Si Efimeros está en lo correcto, esta mezcla de documentos, reputaciones, códigos profesionales y hechos en duda tiene consecuencias para todos nosotros.
En primer lugar, todo esto tiene que terminar en alguna acción. Estoy menos interesado en derrocar a un ya desafortunado primer ministro británico que en darle la legitimidad necesaria, a él o a su sucesor, para actuar unilateralmente.
El Reino Unido debería tomar el control directo de sus dependencias poco claras en materia tributaria. Además, debería abolir la figura del no domiciliado. Y debería crear un cuerpo especial dentro del departamento británico de Hacienda (HMRC) diseñado específicamente para procesar evasores y cobrar dinero a quienes incurren en la elusión fiscal de forma más activa.
El segundo paso tiene que terminar en palabras. Me conformaría con que se leyera una declaración del primer ministro en las Universidades de Cambridge y de Oxford, en escuelas privadas y en los bancos y despachos de abogados y de consultoría registrados en la Financial Services Authority (FSA). La declaración debería decir: “Se acabó. Ya no hay más formas respetables de elusión fiscal; a partir de este momento el patrimonio offshore será tratado igual a como tratamos la financiación de los terroristas”.
Por último, debería ser unilateral. La gran lección que nos enseñaron las ciudades estado italianas del Alto Renacimiento fue que, si uno lo desea, puede ocurrir. Uno puede desear una economía donde la ciencia, la innovación, el arte, y el sistema bancario coincidan: la gente con talento se hace rica, la riqueza hereditaria se evapora pronto, los gobernantes escuchan las demandas de justicia social y, si no lo hacen, arden en la hoguera.

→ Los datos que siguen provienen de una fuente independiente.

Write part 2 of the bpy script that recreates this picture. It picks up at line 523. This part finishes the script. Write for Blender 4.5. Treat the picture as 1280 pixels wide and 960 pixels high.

Actuar de manera unilateral va en contra del ADN de la élite globalizada. Su “nación” es el sistema global y si un país actúa sin coordinación con los demás es visto como herejía. El mantra es: “Si lo hacemos, el dinero simplemente se irá a un paraíso fiscal”. Respondamos entonces: “Déjenlo ir”.
Una acción unilateral por parte del Reino Unido sería algo poderoso. Afectaría al sistema de corrupción organizada y enviaría un mensaje. Queremos disfrutar de lo mejor que los próximos 20 años puedan ofrecernos y no de lo que quede después de que la élite, el 1% de la población, se haya llevado la mejor parte.
No queremos ser un país estancado en un neo-feudalismo gobernado por la riqueza hereditaria y una mafia extraoficial. Queremos ser la Florencia, Brujas o Ámsterdam del siglo que viene. Perugia, no.